A escola precisa fazer o que sempre fez: ensinar. Os Gregos a idealizaram para este propósito... deixar o ensino para segundo plano não é sinônimo de escola moderna, de escola que procura fazer um pouco de tudo, menos ensinar. É preciso que a sociedade salvaguarde à missão fundamental que explica e justifica a própria existência da escola. Não é a escola que tem que mudar. Ela tem é que se concentrar na sua missão primeira: o ensino.

A escola cabe ensinar, a família educar. Olga Pombo definiu muito bem cada ação a quem de direito. Porém, a escola não pode se eximir de refletir os valores morais advindos da família.

A escola ainda é um aparelho ideológico do Estado e como tal sofre influências políticas, daí a violência simbólica sofrida pelas crianças e jovens. Isso ainda é um fato. A escola se tornou cobaia do Estado sendo um local de experiências fracassadas. Podem-se citar os programas paliativos, os sistemas de avaliação que na maioria são copiados de outros países, além de políticas educacionais “ineficientes” pensadas por uma espécie de gueto intelectual que nunca leva em conta a realidade onde a escola está inserida. Nesta situação, a escola precisa verificar a relevância social dos conteúdos transmitidos às crianças e jovens.

A verdade é que a escola parece não acompanhar as mudanças ocorridas nos últimos tempos. Houve diversas transformações, a Instituição Familiar se adaptou rapidamente a essas mudanças diferentemente da Instituição Escola. Tal fato é justificável quando a família repassa à escola suas responsabilidades.
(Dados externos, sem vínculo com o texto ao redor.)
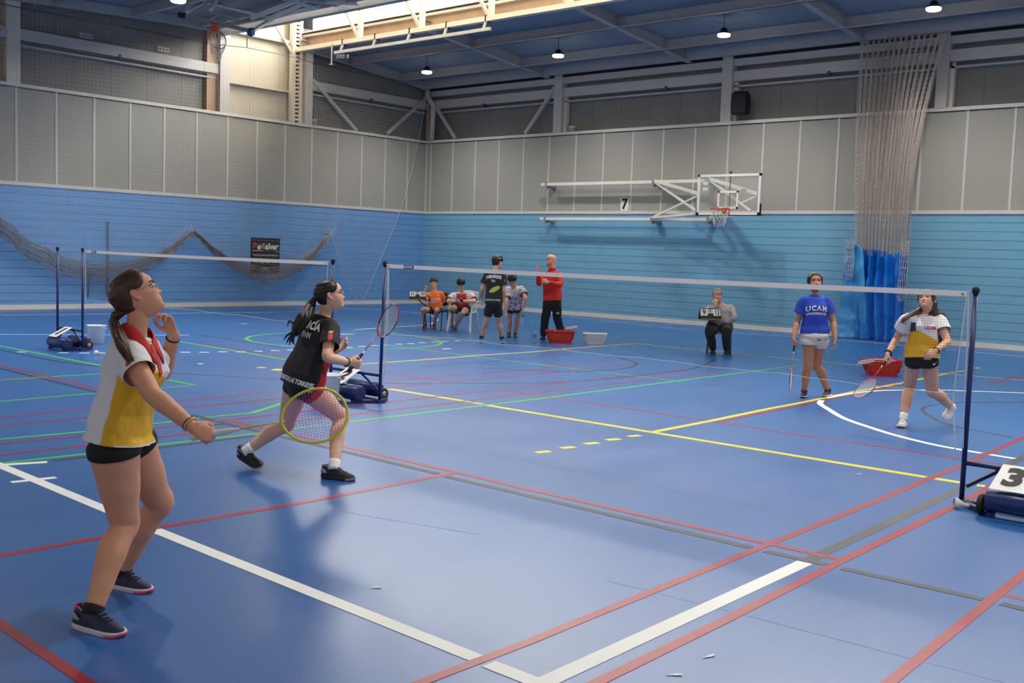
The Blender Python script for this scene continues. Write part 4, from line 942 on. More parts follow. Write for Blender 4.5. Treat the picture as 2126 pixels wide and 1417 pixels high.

De qualquer forma, deve-se reconhecer que é bem melhor que as crianças e jovens estejam na escola do que fora dela. Como Olga bem ressalta em seu artigo existem coisas que apenas na escola é possível de se aprender. E que mesmo que a escola esteja bastante sufocada com tantas novas responsabilidades educativas é lá o ambiente mais apropriado para realizar determinadas funções.

Portanto, é na escola onde se conseguirão as transformações sociais tão urgentes e necessárias a construção de um Brasil igualitário e justo.